Dissident and Mercenary Are Not Synonymous

Alfredo Fernandez

In Cuba, the term “dissident” remains restricted to describing someone who is in total disagreement with the “commands” of the government.

It matters little that the dictionary of the Royal Academy of the Spanish Language says in a first meaning that a dissident is “someone who is deeply opposed, in total disagreement.”

From that I can’t understand why the term remains so restricted here in Cuba – or is it that a dissident can’t include the kid who runs away from their intolerable parents or the subordinate who disobeys the command of a superior?

I find it all even more incomprehensible when someone who politically disagrees here is called a “dissident” and ends up also being branded a “mercenary.” I find it difficult to understand such a contradiction.

My problem is that I can’t stop thinking about how it’s possible for someone to be one thing while being its opposite at the same time – since mercenary means exactly the reverse of a dissident.
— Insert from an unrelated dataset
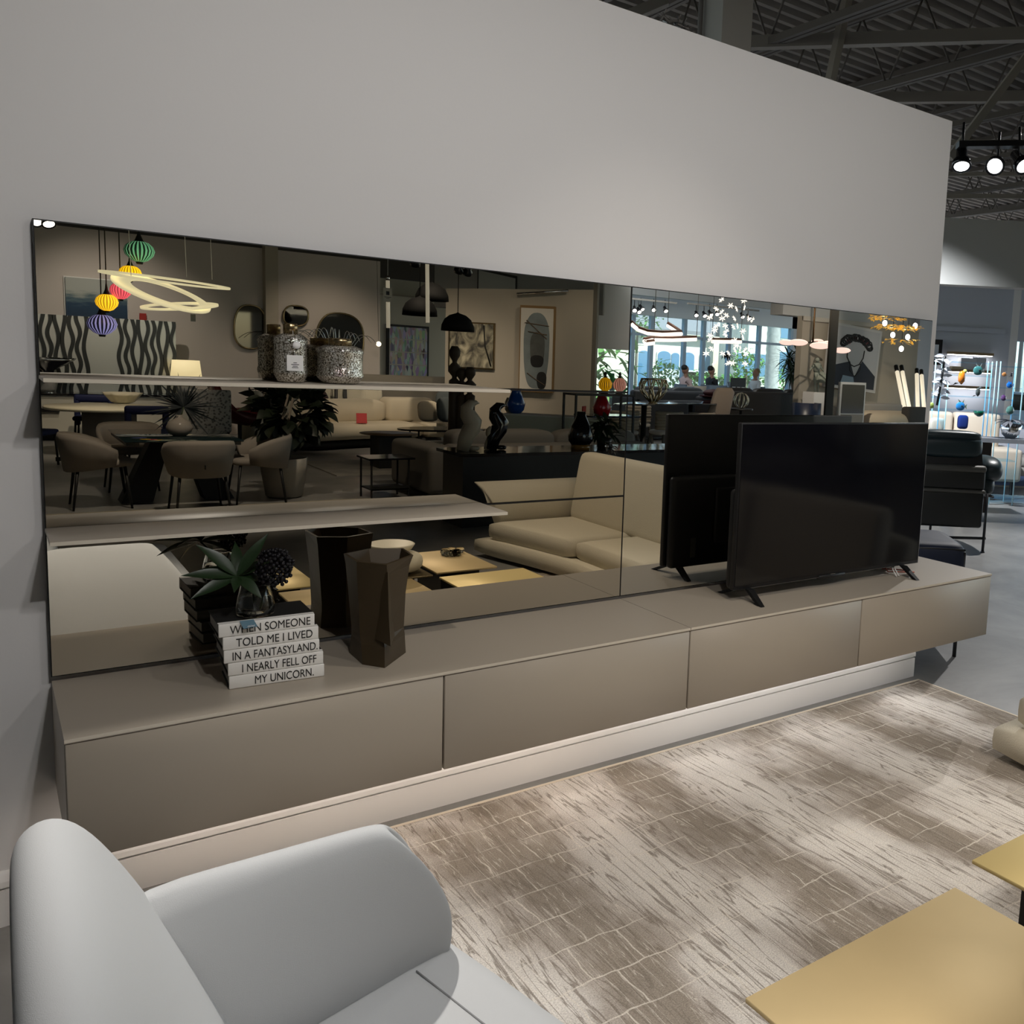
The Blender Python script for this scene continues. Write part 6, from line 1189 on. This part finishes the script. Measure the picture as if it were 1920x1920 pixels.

A mercenary is someone who serves a foreign power for money during a war, according to that same dictionary.

How then is it possible for someone to be deeply opposed to something while having money as their principal motive?
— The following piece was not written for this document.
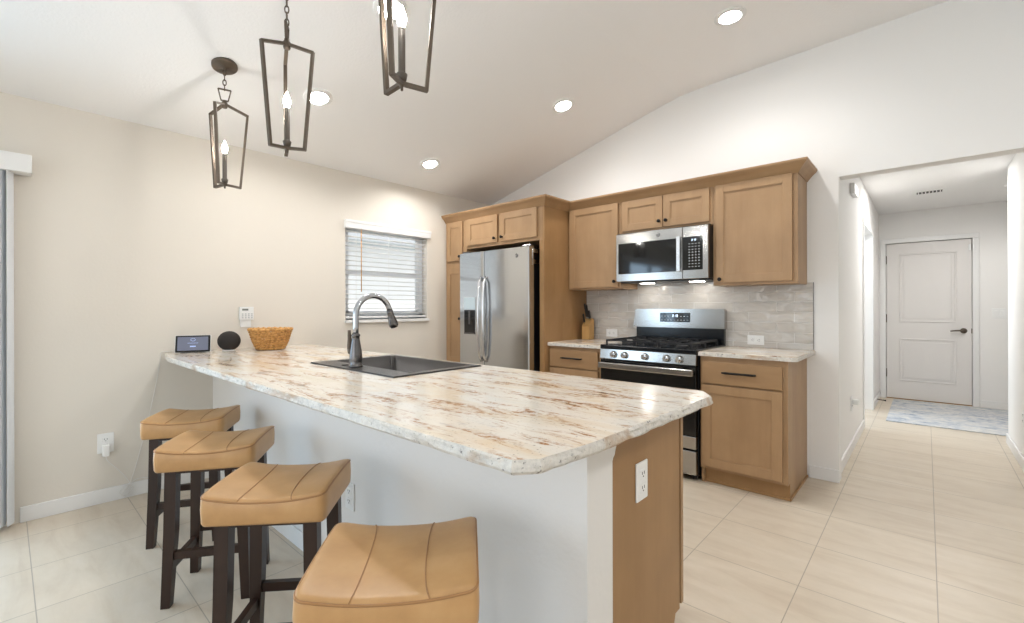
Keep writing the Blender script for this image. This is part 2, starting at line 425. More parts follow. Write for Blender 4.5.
# baseboards and door trim
def baseboard(name, x0, x1, y0, y1, h=.088):
    bm = nb(); box(bm, x0, x1, y0, y1, 0, h, .004); return struct(name, bm, 'trim')
baseboard('baseboard_left', 0, .014, -3.80, KY0)
baseboard('baseboard_peninsula', 0, PX_END, KY0-.012, KY0)
baseboard('baseboard_back', 3.199, 3.378, -.014, 0)
baseboard('baseboard_hall_left', XH, XH+.013, .10, 1.90)
baseboard('baseboard_hall_right', 4.347, 4.36, .12, 2.12)
baseboard('baseboard_hall_back', 4.30, 6.2, YH-.013, YH)
baseboard('baseboard_hall_corner', XH, XH+.013, 3.06, YH)
bm = nb()      # casing of the side-room opening
box(bm, XH, XH+.012, 1.88, 1.935, 0, 2.0445, .003); box(bm, XH, XH+.012, 2.955, 3.02, 0, 2.0445, .003); box(bm, XH, XH+.012, 1.88, 3.02, 2.045, 2.11, .003)
struct('trim_1', bm, 'trim')
bm = nb()      # casing of the hall door
box(bm, 3.365, 3.423, YH-.016, YH+.1, 0, 2.0445, .004); box(bm, 4.236, 4.296, YH-.016, YH+.1, 0, 2.0445, .004)
box(bm, 3.365, 4.296, YH-.016, YH+.1, 2.045, 2.105, .004)
struct('trim_2', bm, 'trim')

# hall door
DX0, DX1 = 3.428, 4.231
d1 = bpy.data.objects.new('door_1', None); C.objects.link(d1); d1.location = (DX0, YH, 0); d1['kind'] = 'structure'; WO['door_1'] = Vector((DX0, YH, 0))
bm = nb(); yd = YH+.012
box(bm, DX0, DX1, yd, yd+.04, .012, 2.038, .002)
for z0, z1 in ((.24, .80), (1.01, 1.90)):
    x0, x1 = DX0+.13, DX1-.13
    # raised moulding ring and raised field
    for a, b_, c_, d_ in ((x0, x1, z0, z0+.02), (x0, x1, z1-.02, z1), (x0, x0+.02, z0+.02, z1-.02), (x1-.02, x1, z0+.02, z1-.02)):
        box(bm, a, b_, yd-.008, yd+.002, c_, d_, .006)
    box(bm, x0+.045, x1-.045, yd-.005, yd+.002, z0+.045, z1-.045, .004)
struct('door_slab', bm, 'door_white', d1)
bm = nb(); box(bm, DX0, DX1, yd-.004, yd+.03, .001, .011); struct('door_sweep', bm, 'wood_panel_dim', d1)
for z in (.34, 1.06, 1.83):
    bm = nb(); box(bm, DX0-.010, DX0+.004, yd-.012, yd+.004, z-.05, z+.05, .002); cyl(bm, (DX0-.003, yd-.014, z-.055), (DX0-.003, yd-.014, z+.055), .006, n=10)
    struct('hinge', bm, 'bronze', d1)
bm = nb(); hx = DX1-.07; hz = .915
lathe(bm, [(0, .022), (.012, .022), (.026, .012), (.033, 0), (0, 0)], (hx, yd, hz), 24, FACE)
cyl(bm, (hx, yd, hz), (hx, yd-.05, hz), .010)
tube(bm, [(hx, yd-.05, hz), (hx-.04, yd-.055, hz+.003), (hx-.08, yd-.052, hz), (hx-.12, yd-.046, hz-.006)], [.011, .010, .009, .007], 10)
struct('door_handle', bm, 'bronze', d1)
bm = nb(); box(bm, DX1-.004, DX1+.012, yd-.006, yd+.004, .885, .945, .002); struct('strike_plate', bm, 'bronze', d1)
bm = nb(); box(bm, DX1-.028, DX1-.006, yd-.016, yd, 1.90, 1.97, .003); box(bm, DX1+.008, DX1+.024, yd-.040, yd-.026, 1.90, 1.96, .003)
one('door_sensor', 'small white contact sensor at the top corner of the hall door', 'sensor', bm, 'plate')

# sliding door frame in the left wall, beside the blind
bm = nb()
box(bm, -.12, -.04, -3.995, -3.9505, 0, 2.03, .003); box(bm, -.12, -.04, -6.3495, -6.305, 0, 2.03, .003); box(bm, -.12, -.04, -6.305, -3.995, 1.985, 2.03, .003); box(bm, -.12, -.04, -6.305, -3.995, 0, .03, .003); box(bm, -.10, -.05, -5.19, -5.11, .03, 1.985, .003)
struct('door_2', bm, 'vinyl')
# window in the left wall
w1 = bpy.data.objects.new('window_1', None); C.objects.link(w1); w1.location = (-.1, -1.38, WZ0); w1['kind'] = 'structure'; WO['window_1'] = Vector((-.1, -1.38, WZ0))
bm = nb(); xa, xb = -.135, -.085; fw = .05
box(bm, xa, xb, WY0, WY0+fw, WZ0, WZ1, .003); box(bm, xa, xb, WY1-fw, WY1, WZ0, WZ1, .003)
box(bm, xa, xb, WY0, WY1, WZ1-fw, WZ1, .003); box(bm, xa, xb, WY0, WY1, WZ0, WZ0+fw, .003)
struct('window_frame', bm, 'vinyl', w1)
bm = nb(); s0, s1, zm = WY0+fw, WY1-fw, 1.54
box(bm, xa+.025, xb-.004, s0, s1, zm-.025, zm+.025, .003)
for z0, z1 in ((WZ0+fw, zm-.025), (zm+.025, WZ1-fw)):
    box(bm, xa+.028, xb-.008, s0, s0+.03, z0, z1, .002); box(bm, xa+.028, xb-.008, s1-.03, s1, z0, z1, .002)
box(bm, xa+.028, xb-.008, s0, s1, WZ0+fw, WZ0+fw+.03, .002)
struct('window_sash', bm, 'vinyl', w1)
bm = nb(); box(bm, -.112, -.108, s0, s1, WZ0+fw, WZ1-fw); struct('window_pane', bm, 'glass', w1)
bm = nb(); box(bm, -.085, .028, WY0-.006, WY1+.006, 1.078, 1.105, .004); struct('window_sill', bm, 'trim', w1)

# what is seen through the window
bm = nb(); box(bm, -14, -.2, -14, 10, -.22, -.12); g_ = struct('ground_outside', bm, 'grass')
nh = thing('neighbour_house', 'white neighbouring house with gray eave seen through the window', 'house', (-4.2, -2, -.12))
bm = nb(); box(bm, -7, -4.2, -10, 8, -.12, 2.7); obj('siding_wall', bm, 'house', nh)
bm = nb(); box(bm, -4.2, -3.65, -10, 8, 2.42, 2.72, .01); obj('eave', bm, 'eave', nh)
bm = nb(); prism(bm, [(-3.65, 2.72), (-7, 4.2), (-7, 2.72)], 'xz', -10, 8); obj('roof', bm, 'house', nh)

# ------------------------------------------------------------------ blinds
wb = thing('window_blind', 'white horizontal slat blind with valance in the window', 'blind', (-.03, -1.38, WZ1))
bm = nb(); box(bm, -.005, .032, WY0-.012, WY1+.026, 1.925, 1.998, .004); box(bm, .030, .036, WY0-.014, WY1+.028, 1.975, 1.998, .002)
obj('valance', bm, 'blind', wb)
bm = nb(); box(bm, -.06, -.01, WY0+.012, WY1-.012, 1.925, 1.96, .003); obj('headrail', bm, 'blind', wb)
slz = []
z = 1.905
while z > 1.16: slz.append(z); z -= .0435
def slat_bm(zc):
    bm = nb(); n = 6; A = []
    for k in range(n+1):
        t = k/n-.5; x = -.035+.046*t; dz = .11*.046*t+.003*(1-4*t*t)
        A.append((x, zc+dz))
    prism(bm, A+[(x, z_-.0028) for x, z_ in A[::-1]], 'xz', WY0+.012, WY1-.012); return bm
s_first = None
for i, zc in enumerate(slz):
    if s_first is None: s_first = obj('slat', slat_bm(zc), 'blind', wb); z0_ = zc
    else:
        c = s_first.copy(); C.objects.link(c); c.parent = wb; c.location.z += zc-z0_
bm = nb(); box(bm, -.058, -.012, WY0+.012, WY1-.012, 1.118, 1.136, .004); obj('bottom_rail', bm, 'blind', wb)
for y in (-1.72, -1.38, -1.04):
    bm = nb(); cyl(bm, (-.011, y, 1.13), (-.011, y, 1.93), .0012, n=6); obj('ladder_cord', bm, 'cable', wb)
bm = nb(); cyl(bm, (.018, -1.685, 1.36), (.018, -1.685, 1.93), .004, n=8); obj('tilt_wand', bm, 'wicker', wb)

vb = thing('vertical_blind', 'gray white vertical blind stacked open beside the sliding door', 'blind', (.08, -3.86, 2.07))
bm = nb(); box(bm, .0, .115, -6.4, -3.752, 1.972, 2.072, .004); obj('valance', bm, 'trim', vb)
M['vane'] = plain('blind_vane', srgb(228, 231, 235), .5)
ca, sa = math.cos(.26), math.sin(.26)
for i in range(8):
    y = -3.836-i*.030
    bm = nb(); n = 8; A = []
    for k in range(n+1):
        t = k/n-.5; A.append((.06+.088*t*ca-.013*(1-4*t*t)*sa, y-.088*t*sa+.013*(1-4*t*t)*ca))
    prism(bm, A+[(x, yy-.0016) for x, yy in A[::-1]], 'xy', .025, 1.985); obj('vane', bm, 'vane', vb)

# ------------------------------------------------------------------ cabinets
def shaker(bm, x0, x1, z0, z1, yf, th=.02, rail=.058, rec=.009, bev=.0025):
    """five-piece door, face towards -Y at yf"""
    y1 = yf+th
    box(bm, x0, x0+rail, yf, y1, z0, z1, bev); box(bm, x1-rail, x1, yf, y1, z0, z1, bev)
    box(bm, x0+rail-.001, x1-rail+.001, yf+.0006, y1, z0, z0+rail, bev); box(bm, x0+rail-.001, x1-rail+.001, yf+.0006, y1, z1-rail, z1, bev)
    box(bm, x0+rail-.002, x1-rail+.002, yf+rec, y1-.002, z0+rail-.002, z1-rail+.002)
    # inner sticking bead
    for a, b_, c_, d_ in ((x0+rail, x1-rail, z0+rail, z0+rail+.006), (x0+rail, x1-rail, z1-rail-.006, z1-rail),
                          (x0+rail, x0+rail+.006, z0+rail, z1-rail), (x1-rail-.006, x1-rail, z0+rail, z1-rail)):
        box(bm, a, b_, yf+.005, y1-.004, c_, d_)
def knob(x, y, z, parent):
    bm = nb(); lathe(bm, [(0, .028), (.010, .028), (.014, .024), (.014, .018), (.008, .013), (.0055, .006), (.009, 0), (0, 0)], (x, y, z), 20, FACE)
    return obj('knob', bm, 'black_metal', parent)
def pull(xa, xb, y, z, parent):
    bm = nb()
    for x in (xa+.012, xb-.012): cyl(bm, (x, y, z), (x, y-.026, z), .0055, n=10)
    tube(bm, [(xa-.004, y-.028, z), (xa+.02, y-.030, z), (xb-.02, y-.030, z), (xb+.004, y-.028, z)], [.007, .0098, .0098, .007], 8, flat=(1, .8))
    return obj('pull_handle', bm, 'black_metal', parent)
ZU0, ZU1 = 1.375, 2.118
YU = -.31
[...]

Anyone involved in such a “business” as dangerous as that — revealing themself in front of everyone as thinking differently from what is tolerated in their country, or disclosing themself as a “dissident-mercenary,” according to the official version — knows beforehand that they’ll be persecuted much more than any drug trafficker.

So please, as the lover of linguistics that I am, I demand rigor in the use of the language and I ask that whoever is against the government — for whatever reason — be called only by one or another of those “names” and in this way we can put an end to the “dissident-mercenary” oxymoron that does so much to impoverish the Spanish language in Cuba.